EXERCISE PROMPT
Return every line below in which "scene" appears.

DATA SHOWN
--- Begin ---

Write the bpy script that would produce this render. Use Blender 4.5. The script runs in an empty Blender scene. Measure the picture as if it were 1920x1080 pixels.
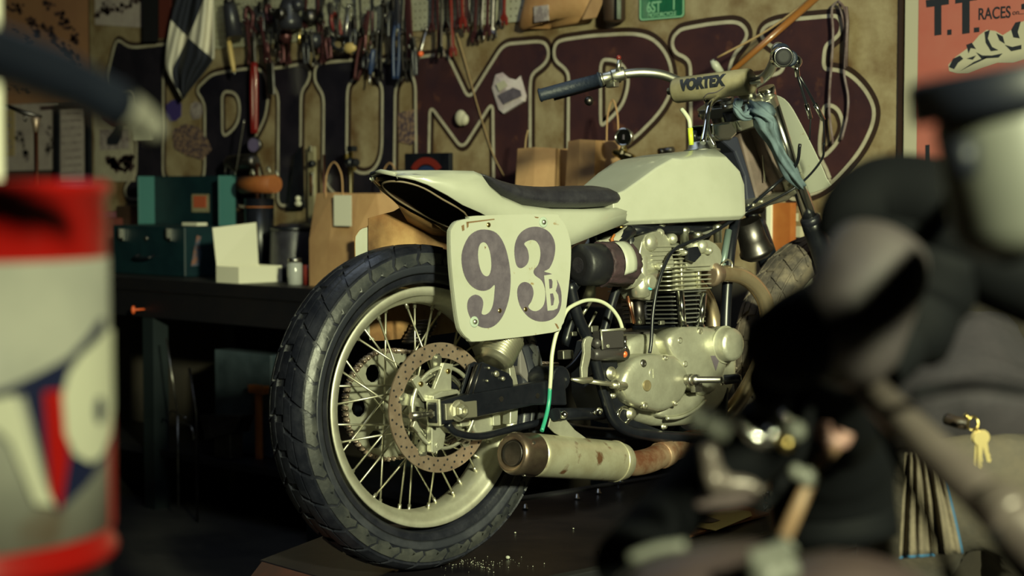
import bpy, math, random
from mathutils import Vector, Matrix
from mathutils.geometry import tessellate_polygon
random.seed(7)
C = bpy.context.scene.collection
sc = bpy.context.scene
# ---------------------------------------------------------------- camera
FPX = 3300.0; HOR = 352.0; YAW = math.radians(44); CAMZ = 1.25
PITCH = math.atan((540-HOR)/FPX)
def UV(u, v, z): return Vector((u*math.cos(YAW)-v*math.sin(YAW), u*math.sin(YAW)+v*math.cos(YAW), z))
cd = bpy.data.cameras.new('camera'); cam = bpy.data.objects.new('camera', cd); C.objects.link(cam)
cd.sensor_width = 36.0; cd.lens = 36.0*FPX/1920.0; cd.clip_start = 0.05
cam.location = (0, 0, CAMZ); cam.rotation_euler = (math.pi/2-PITCH, 0, YAW)
cd.dof.use_dof = True; cd.dof.focus_distance = 3.95; cd.dof.aperture_fstop = 3.4
sc.camera = cam
# ---------------------------------------------------------------- light and exposure
sc.view_settings.view_transform = 'Standard'; sc.view_settings.look = 'None'
sc.view_settings.exposure = 0.0; sc.view_settings.gamma = 1.0; sc.view_settings.use_curve_mapping = False
w = bpy.data.worlds.new('world'); sc.world = w; w.use_nodes = True
w.node_tree.nodes['Background'].inputs[0].default_value = (0.30, 0.42, 1.0, 1)
w.node_tree.nodes['Background'].inputs[1].default_value = 0.030
def lamp(name, loc, aim, size, power, col, sizey=None, spread=180):
    l = bpy.data.lights.new(name, 'AREA'); l.energy = power; l.color = col; l.size = size; l.spread = math.radians(spread)
    if sizey: l.shape = 'RECTANGLE'; l.size_y = sizey
    o = bpy.data.objects.new(name, l); C.objects.link(o); o.location = loc
    o.rotation_euler = (Vector(aim)-Vector(loc)).to_track_quat('-Z', 'Y').to_euler(); return o
KEY = UV(1.62, -1.45, 2.66)
lamp('key_lamp', KEY, UV(0.50, 4.3, 1.0), 0.34, 76, (0.96, 1.0, 0.60), spread=60)
lamp('fill_lamp', UV(-0.6, 4.6, 3.1), UV(-0.2, 5.0, 0.8), 1.3, 9, (0.72, 0.85, 1.0))  # added weak cool fill from overhead, no fixture known there
# ---------------------------------------------------------------- pixel to place helpers
def ray(px, py):
    r = (px-960)/FPX; up = (540-py)/FPX
    v = math.cos(PITCH)+up*math.sin(PITCH); z = -math.sin(PITCH)+up*math.cos(PITCH)
    return UV(r, v, z), v
CO = Vector((0, 0, CAMZ))
def WY(px, py, Y): d, v = ray(px, py); return CO+d*(Y/d.y)           # on a plane parallel to the back wall
def WX(px, py, X): d, v = ray(px, py); return CO+d*(X/d.x)
def WZ(px, py, z): d, v = ray(px, py); return CO+d*((z-CAMZ)/d.z)
def D(px, py, dep): d, v = ray(px, py); return CO+d*(dep/v)
WALL = 4.42
def A(px, py, off=0.0): return WY(px, py, WALL-off)
# the bike's own frame: x right, y forward, z up, origin on the platform under the rear axle
al, lean = math.radians(48.3), math.radians(3.47)
PLAT = CAMZ-0.809
_f = UV(math.sin(al), math.cos(al), 0); _r = UV(math.cos(al), -math.sin(al), 0); _z = Vector((0, 0, 1))
_r2 = _r*math.cos(lean)+_z*math.sin(lean); _z2 = -_r*math.sin(lean)+_z*math.cos(lean)
BM = Matrix((( _r2.x, _f.x, _z2.x, 0), (_r2.y, _f.y, _z2.y, 0), (_r2.z, _f.z, _z2.z, 0), (0, 0, 0, 1)))
_o = UV(-0.195, 3.716, PLAT)
BM.translation = _o
BI = BM.inverted()
def _bray(px, py): d, v = ray(px, py); return BI @ CO, BI.to_3x3() @ d
def B(px, py, x): o, d = _bray(px, py); return o+d*((x-o.x)/d.x)
def BY(px, py, y): o, d = _bray(px, py); return o+d*((y-o.y)/d.y)
def BZ(px, py, z): o, d = _bray(px, py); return o+d*((z-o.z)/d.z)
# ---------------------------------------------------------------- materials
MATS = {}
def mat(name, col, rough=0.5, metal=0.0, col2=None, nscale=6.0, lo=0.4, hi=0.62, bump=0.0, bscale=40.0, coat=0.0, trans=0.0, emit=None, detail=6.0, wear=None, spec=None):
    if name in MATS: return MATS[name]
    m = bpy.data.materials.new(name); m.use_nodes = True; nt = m.node_tree; n = nt.nodes; L = nt.links
    p = n['Principled BSDF']; p.inputs['Base Color'].default_value = (*col, 1); p.inputs['Roughness'].default_value = rough; p.inputs['Metallic'].default_value = metal
    if spec is not None: p.inputs['Specular IOR Level'].default_value = spec
    if coat: p.inputs['Coat Weight'].default_value = coat; p.inputs['Coat Roughness'].default_value = 0.08
    if trans: p.inputs['Transmission Weight'].default_value = trans
    if emit: p.inputs['Emission Color'].default_value = (*emit[:3], 1); p.inputs['Emission Strength'].default_value = emit[3]
    tc = n.new('ShaderNodeTexCoord')
    if col2:
        no = n.new('ShaderNodeTexNoise'); no.inputs['Scale'].default_value = nscale; no.inputs['Detail'].default_value = detail; no.inputs['Roughness'].default_value = 0.65
        L.new(tc.outputs['Object'], no.inputs['Vector'])
        cr = n.new('ShaderNodeValToRGB'); cr.color_ramp.elements[0].position = lo; cr.color_ramp.elements[1].position = hi
        cr.color_ramp.elements[0].color = (*col, 1); cr.color_ramp.elements[1].color = (*col2, 1)
        L.new(no.outputs['Fac'], cr.inputs['Fac']); out = cr.outputs['Color']
        if wear:
            n2 = n.new('ShaderNodeTexNoise'); n2.inputs['Scale'].default_value = wear[0]; n2.inputs['Detail'].default_value = 8
            L.new(tc.outputs['Object'], n2.inputs['Vector'])
            c2 = n.new('ShaderNodeValToRGB'); c2.color_ramp.elements[0].position = wear[1]; c2.color_ramp.elements[1].position = wear[2]
            mx = n.new('ShaderNodeMix'); mx.data_type = 'RGBA'
            L.new(n2.outputs['Fac'], c2.inputs['Fac']); L.new(c2.outputs['Color'], mx.inputs['Factor']); L.new(out, mx.inputs['A']); mx.inputs['B'].default_value = (*wear[3], 1)
            out = mx.outputs['Result']
        L.new(out, p.inputs['Base Color'])
    if bump:
        nb = n.new('ShaderNodeTexNoise'); nb.inputs['Scale'].default_value = bscale; nb.inputs['Detail'].default_value = 6
        L.new(tc.outputs['Object'], nb.inputs['Vector'])
        bp = n.new('ShaderNodeBump'); bp.inputs['Strength'].default_value = bump; bp.inputs['Distance'].default_value = 0.004
        L.new(nb.outputs['Fac'], bp.inputs['Height']); L.new(bp.outputs['Normal'], p.inputs['Normal'])
    MATS[name] = m; return m
def M(n): return MATS[n]
mat('white_paint', (.37, .38, .32), .32, col2=(.345, .355, .295), nscale=9, coat=.3)
mat('plate_white', (.38, .39, .33), .42, col2=(.35, .36, .29), nscale=14, lo=.5, hi=.8, wear=(38, .66, .72, (.25, .17, .08)))
mat('plate_ink', (.085, .07, .095), .5, col2=(.12, .10, .13), nscale=30)
mat('rubber', (.008, .009, .016), .36, col2=(.018, .019, .029), nscale=18, bump=.25, bscale=90)
mat('rubber_worn', (.020, .022, .027), .40, col2=(.055, .056, .056), nscale=14, bump=.15, bscale=80)
mat('rubber_side', (.02, .022, .032), .42, col2=(.05, .052, .066), nscale=7, lo=.5, hi=.75, bump=.1, bscale=60)
mat('tire_dusty', (.06, .05, .045), .75, col2=(.16, .13, .10), nscale=24, bump=.3, bscale=90)
mat('black_paint', (.004, .005, .009), .34, col2=(.008, .009, .014), nscale=20)
mat('black_matte', (.004, .004, .007), .7)
mat('black_vinyl', (.018, .017, .025), .36, col2=(.030, .029, .038), nscale=25, bump=.25, bscale=160)
mat('aluminium', (.62, .62, .54), .38, 1.0, col2=(.5, .49, .42), nscale=12)
mat('rim_alloy', (.72, .71, .60), .45, .75, col2=(.6, .58, .48), nscale=20)
mat('cast_alloy', (.60, .60, .50), .40, .72, col2=(.46, .45, .37), nscale=10, bump=.12, bscale=120)
mat('chrome', (.75, .75, .72), .14, 1.0)
mat('steel', (.45, .44, .42), .35, 1.0, col2=(.3, .28, .25), nscale=20)
mat('dark_steel', (.14, .13, .13), .4, 1.0, col2=(.08, .07, .07), nscale=14)
mat('zinc', (.52, .50, .40), .4, .9)
mat('rotor', (.30, .22, .17), .45, .7, col2=(.38, .29, .23), nscale=35)
mat('rust_pipe', (.20, .08, .045), .55, .6, col2=(.36, .25, .17), nscale=16, bump=.15)
mat('burnt_steel', (.22, .16, .13), .38, .9, col2=(.34, .27, .2), nscale=18)
mat('muffler_skin', (.62, .60, .46), .42, .65, col2=(.50, .46, .33), nscale=12, wear=(26, .60, .70, (.22, .11, .06)))
mat('fibreglass', (.22, .105, .04), .5, col2=(.42, .27, .12), nscale=5, lo=.35, hi=.6, wear=(7, .42, .66, (.045, .018, .008)))
mat('duct_brown', (.04, .022, .014), .55)
mat('red_plastic', (.17, .008, .008), .3, coat=.3)
mat('orange', (.38, .13, .03), .5, col2=(.32, .09, .02), nscale=8)
mat('copper', (.55, .22, .13), .3, 1.0)
mat('brass', (.55, .42, .16), .28, 1.0)
mat('rag_blue', (.12, .17, .20), .85, col2=(.07, .105, .135), nscale=8, bump=.4, bscale=60)
mat('leather_brown', (.17, .125, .11), .6, col2=(.12, .09, .08), nscale=14, bump=.2)
mat('pad_tan', (.27, .24, .15), .6, col2=(.22, .19, .11), nscale=20)
mat('kraft', (.42, .25, .12), .75, col2=(.37, .21, .10), nscale=12, bump=.2, bscale=30)
mat('paper_white', (.72, .70, .56), .75)
mat('paper_dim', (.42, .36, .34), .8, col2=(.36, .30, .29), nscale=14)
mat('teal', (.005, .024, .032), .45, col2=(.003, .016, .024), nscale=10)
mat('teal_lit', (.04, .14, .14), .45)  # teal with the light on the lid flanges put into the colour
mat('clear_hose', (.52, .54, .40), .35)
mat('green_hose', (.03, .30, .20), .35)
mat('yellow_green', (.55, .62, .05), .4)
mat('glass_jar', (.35, .36, .35), .15, coat=.5)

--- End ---

TASK SOLUTION
Write the bpy script that would produce this render. Use Blender 4.5. The script runs in an empty Blender scene. Measure the picture as if it were 1920x1080 pixels.
C = bpy.context.scene.collection
sc = bpy.context.scene